Oneil Carlier, Minister of Agriculture and Forestry

The emergency water-pumping program provides assistance to between 400 and 1,400 clients every year. The fee reduction will apply to anyone who uses the program in the 2015-16 fiscal year and will be retroactive to April 1.  

Environment and Parks is also working with municipalities to identify additional public lands for grazing purposes to help increase producers’ access to livestock feed supplies. The measures will allow temporary grazing or haying permits in suitable locations.

“We are committed to supporting farmers during this challenging year. Identifying more access to vacant public land for grazing is a practical way to help out farmers who are struggling with the high cost of feeding their livestock.”

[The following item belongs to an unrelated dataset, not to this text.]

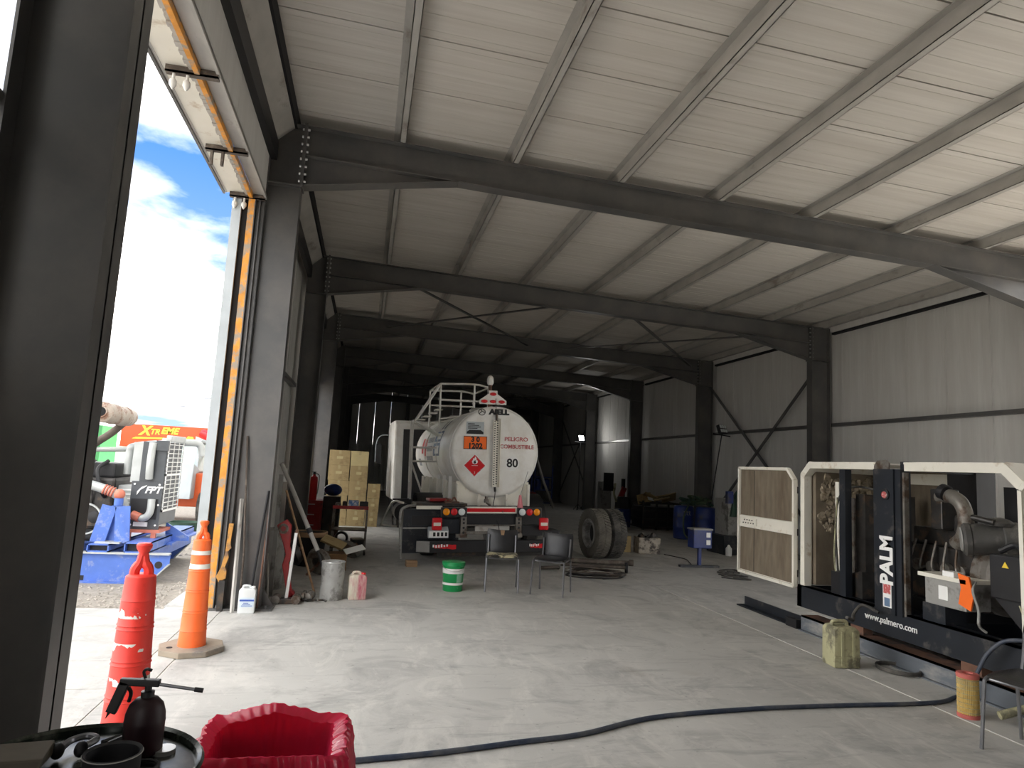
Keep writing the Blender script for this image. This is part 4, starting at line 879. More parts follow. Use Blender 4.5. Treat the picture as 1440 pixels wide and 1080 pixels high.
# ------------------------------------------------------------------ chairs
def chair(label, loc, rz, torn):
    T = thing('visitor_chair', label, 'chair', loc, (0, 0, rz), 'black padded visitor chairs', local=True)
    r = .0125
    for sx in (-1, 1):
        x = sx*.225
        MB().tube(smooth_path([(x, -.24, 0), (x*.98, -.20, .38), (x*.97, -.185, .44), (x*.96, -.12, .455)], 5), r, 8).build('leg', 'gun', T)
        MB().tube(smooth_path([(x, .24, 0), (x*.98, .20, .38), (x*.97, .18, .44), (x*.96, .12, .455)], 5), r, 8).build('leg', 'gun', T)
        MB().tube([(x*.96, -.13, .455), (x*.96, .13, .455)], r, 8).build('side_rail', 'gun', T)
        MB().tube(smooth_path([(x*.86, .05, .435), (x*.86, .19, .44), (x*.86, .225, .50), (x*.86, .25, .60), (x*.86, .265, .72)], 5), r, 8).build('back_post', 'gun', T)
    for y in (-.16, .16): MB().tube([(-.215, y, .44), (.215, y, .44)], r*.8, 8).build('cross_rail', 'gun', T)
    # padded seat
    n, m_ = 14, 12; vs = []; fs = []
    def pad(w, d, f):
        vs = []; fs = []
        for side in (1, -1):
            for j in range(m_+1):
                for i in range(n+1):
                    u, v = -1+2*i/n, -1+2*j/m_; e = (1-abs(u)**5)*(1-abs(v)**5)
                    vs.append(f(u*w*(1-.06*abs(v)**4), v*d*(1-.06*abs(u)**4), u, v, side*e))
        N1 = (n+1)*(m_+1)
        for s_ in (0, 1):
            for j in range(m_):
                for i in range(n):
                    a = s_*N1+j*(n+1)+i; q = (a, a+1, a+n+2, a+n+1); fs.append(q if s_ == 0 else q[::-1])
        return MB().add(vs, fs)
    seat = pad(.215, .215, lambda x, y, u, v, e: (x, y, .468 + .018*e + .015*u*u - .012*v*(1 if v < 0 else 0)*v))
    sm = mat('torn_vinyl_seat', (.02, .02, .022), .4, 0, .2, 6, dirt=(.62, .56, .36), dirt_amt=.50, dirt_scale=6.5, dirt_w=.05) if torn else M['vinyl']
    seat.build('seat', sm, T)
    bk = pad(.225, .165, lambda x, y, u, v, e: (x, .262 + .055*(v+1)*.5 - .035*(1-u*u) + .016*e, .62 + y*1.0 - .02*u*u*(1 if v < 0 else -1)))
    b = bk.build('backrest', 'vinyl', T)
    if torn == 1: MB().prism([(-.035, .782), (.03, .782), (.02, .72), (.0, .66), (-.02, .72)], 'y', .262, .268).build('tear', 'wood', b, False).location = (0, -.006, 0)
    return T
chair('black visitor chair with split padding on its seat, before the tanker bumper', (1.97, 9.45, 0), -.16, 1)
chair('black visitor chair with intact seat turned sideways, beside the split one', (2.63, 9.23, 0), -.52, 0)
chair('black visitor chair cut off by the frame beside the yellow filter', (4.43, 3.80, 0), -1.31, 0)
# ------------------------------------------------------------------ tyres
def tyre(label, loc, rz, shade):
    T = thing('truck_tyre', label, 'tyre', loc, (0, 0, rz), 'two worn truck tyres standing together', local=True); R_ = .485
    MB().lathe([(.27, -.12), (.34, -.15), (.43, -.155), (.465, -.135), (.468, -.12), (.468, .12), (.465, .135), (.43, .155), (.34, .15), (.27, .12), (.255, .09), (.255, -.09), (.27, -.12)], 56, p=(0, 0, R_), q=(1, 0, R_), caps=False).build('tyre_body', shade, T)
    lug = MB(); N_ = 46
    for i in range(N_):
        a = 2*math.pi*i/N_
        for sx in (-1, 1):
            a2 = a + (.0 if sx < 0 else math.pi/N_)
            for k in range(2):
                x0 = sx*(.015 + k*.062); ang = a2 + k*.05
                c = Vector((x0+sx*.026, R_*.0 + .473*math.cos(ang), R_ + .473*math.sin(ang)))
                d = Vector((0, math.cos(ang), math.sin(ang))); t_ = Vector((0, -math.sin(ang), math.cos(ang))); ax = Vector((1, 0, 0)) + t_*.35*sx
                lug.add([c + ax*.03*i_ + t_*.019*j_ + d*.012*k_ for k_ in (-1, 1) for j_ in (-1, 1) for i_ in (-1, 1)], [(0, 2, 3, 1), (4, 5, 7, 6), (0, 1, 5, 4), (2, 6, 7, 3), (0, 4, 6, 2), (1, 3, 7, 5)])
    lug.build('tread_blocks', shade, T, False)['kind'] = 'stuff'
    MB().lathe([(.29, -.137), (.255, -.147), (.215, -.11), (.205, -.03), (.205, .03), (.215, .11), (.255, .147), (.29, .137)], 40, p=(0, 0, R_), q=(1, 0, R_), caps=False).build('rim_well', 'dentedtin', T)
    MB().lathe([(.255, -.10), (.262, -.125), (.25, -.13), (.235, -.10), (.225, .0), (.235, .10), (.25, .13), (.262, .125), (.255, .10)], 40, p=(0, 0, R_), q=(1, 0, R_), caps=False).build('rim', 'dentedtin', T)
    MB().lathe([(.225, 0), (.01, -.01), (.01, .01), (.225, .012)], 40, p=(0, 0, R_), q=(1, 0, R_), caps=False).build('rim_hole_shade', 'blackmatte', T)  # black disc closes the hole, standing in for the shade inside
M['dusty'] = mat('dusty_rubber', (.085, .078, .066), .85, 0, .2, 6, dirt=(.16, .145, .12), dirt_amt=.5, dirt_scale=4, dirt_w=.3)
tyre('dusty worn truck tyre with its rim hole facing the chairs', (4.56, 13.02, 0), .125, 'dusty'); tyre('darker truck tyre standing behind the dusty one', (4.90, 13.07, 0), .125, 'rubber')
# ------------------------------------------------------------------ buckets, cans and jerrycans
gb = thing('paint_bucket', 'green plastic bucket with white label bands and closed lid', 'bucket', (1.28, 9.33, 0), local=True)
MB().lathe([(.128, 0), (.132, .005), (.148, .33), (.156, .335), (.156, .36), (.15, .375), (.0, .375)], 36).build('bucket_body', 'greencan', gb)
MB().lathe([(.152, .352), (.158, .355), (.158, .378), (.145, .385), (.0, .382)], 36).build('lid', 'greencan', gb)
for z0, z1 in ((.235, .30), (.085, .115)):
    MB().lathe([(.1325+.0155*z0/.33+.0012, z0), (.1325+.0155*z1/.33+.0012, z1)], 36, caps=False).build('label_band', 'whiteplain', gb)
pm_ = MB().add([((.1325+.0155*z/.33+.0016)*math.cos(a), (.1325+.0155*z/.33+.0016)*math.sin(a), z) for z in (.12, .23) for a in [-1.35+i*.1 for i in range(7)]], [(i, i+1, i+8, i+7) for i in range(6)]); pm_.build('label_print', mat('faded_green_print', (.25, .5, .34), .6, 0, .2, 60), gb)
MB().tube([(.152*math.cos(t), .152*math.sin(t), .33-.06*math.sin(t+math.pi)) for t in [-math.pi+i*math.pi/14 for i in range(15)]], .004, 6).build('bail', 'silver', gb)
M['_unused'] = M['dentedtin']
M['dentedtin'] = mat('stained_grey_tin', (.40, .40, .385), .6, .2, .15, 5, dirt=(.20, .195, .185), dirt_amt=.42, dirt_scale=6)
gc = thing('metal_can', 'dented grey metal can with an open ring top beside the stained jerrycan', 'can', (-.28, 8.65, 0), local=True)
MB().lathe([(.135, 0), (.14, .006), (.138, .14), (.133, .2), (.139, .28), (.138, .425), (.142, .435), (.138, .443), (.09, .436), (.085, .40), (.0, .40)], 36).jitter(.0035, 6).build('can_body', 'dentedtin', gc)
MB().lathe([(.139, .432), (.143, .438), (.139, .445), (.135, .44)], 36, caps=False).build('rim', 'silver', gc)
def jerrycan(label, loc, rz, w, d, h, m, handle, cap=None, parts=None):
    T = thing('jerrycan', label, 'jerrycan', loc, (0, 0, rz), 'plastic jerrycans on the workshop floor', local=True)
    body = MB().prism([(-w/2, .0), (w/2, .0), (w/2, h*.84), (w*.36, h*.92), (-w*.36, h*.92), (-w/2, h*.84)], 'y', -d/2, d/2).build('can_body', m, T, True, bevel=min(w, d)*.09)
    if handle:
        MB().tube(smooth_path([(-w*.30, 0, h*.90), (-w*.26, 0, h*.99), (0, 0, h), (w*.12, 0, h*.97), (w*.14, 0, h*.91)], 5), w*.07, 8).build('handle', m, T)
        MB().lathe([(w*.13, 0), (w*.13, h*.07), (w*.11, h*.09), (0, h*.09)], 16, (w*.31, 0, h*.89)).build('cap', cap or m, T)
    return T, body
T, b = jerrycan('white jerrycan with blue label standing at the column foot', (-1.12, 7.86, 0), .05, .17, .12, .28, mat('translucent_white_plastic', (.72, .75, .75), .35, 0, .05, 6), True, 'whiteplain')
MB().box(-.07, .075, -.0625, -.0605, .065, .165).build('paper_label', mat('pale_blue_label', (.62, .72, .80), .5, 0, .05, 6), b, False)
MB().box(-.07, .075, -.0635, -.062, .128, .146).build('label_stripe', mat('blue_print', (.04, .10, .45), .5), b, False)
mb = MB()
for i in range(3): mb.box(-.05+.01*i, .06-.02*i, -.0635, -.062, .078+i*.014, .084+i*.014)
mb.build('label_lines', 'blue', b, False)['kind'] = 'stuff'
M['stainwhite'] = mat('red_stained_white_plastic', (.62, .58, .47), .5, 0, .1, 6, dirt=(.45, .06, .12), dirt_amt=.36, dirt_scale=4.5, stretch=(1.6, 1.6, .35), dirt_w=.2)
T, b = jerrycan('dirty white jerrycan with red streaks next to the grey can', (.02, 8.67, 0), .1, .21, .17, .32, 'stainwhite', True, 'red')
T, b = jerrycan('large grubby khaki jerrycan before the generator', (4.53, 5.82, 0), -.12, .255, .22, .40, 'khaki', False)
MB().tube(smooth_path([(-.09, 0, .365), (-.08, 0, .40), (.0, 0, .405), (.05, 0, .40), (.06, 0, .365)], 5), .018, 8).build('handle', 'khaki', T)
for x in (-.05, .06): MB().box(x-.012, x+.012, -.118, -.105, .03, .33).build('moulded_rib', 'khaki', b, False)
MB().box(-.125, .125, -.116, -.106, .09, .11).build('moulded_rib', 'khaki', b, False)
MB().lathe([(.03, 0), (.03, .03), (.0, .03)], 14, (.085, .03, .36)).build('cap', 'black', T)
tag(MB().tube([(4.98+.16*math.cos(t*.3+.5)*(1+.03*math.sin(t)), 5.62+.20*math.sin(t*.3+.5), .014+.0006*t) for t in range(44)], .013, 8).build('hose_loop', 'rubber', None), 'black hose loop lying on the floor behind the khaki jerrycan', 'hose')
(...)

Shannon Phillips, Minister of Environment and Parks

In addition to these programs, a full suite of insurance and business risk management programs is available through Agriculture Financial Services Corporation (AFSC). Provincially, 78 per cent of crops and 29 per cent of pasture acreage has been insured in 2015. For multi-peril crop insurance alone, AFSC estimates this year’s claim payments to range from approximately $700 million to $900 million. To date, AFSC has already paid out approximately $70 million as claims are being processed, and dollars are flowing to address priority areas. Producers also have access to approximately $541 million currently deposited in their AgriInvest accounts.

Alberta continues to work with the federal government to ensure that tax deferrals are available for livestock producers in affected municipalities. Those who need to sell livestock because of feed shortages can defer a portion of their 2015 sale proceeds of breeding livestock for one year to help offset the cost of replenishing that stock in the following year.

Alberta Agriculture and Forestry has a number of online resources at www.agriculture.alberta.ca to assist producers with decision making, including crop and moisture reports, planning information for dry conditions and a hay and pasture directory.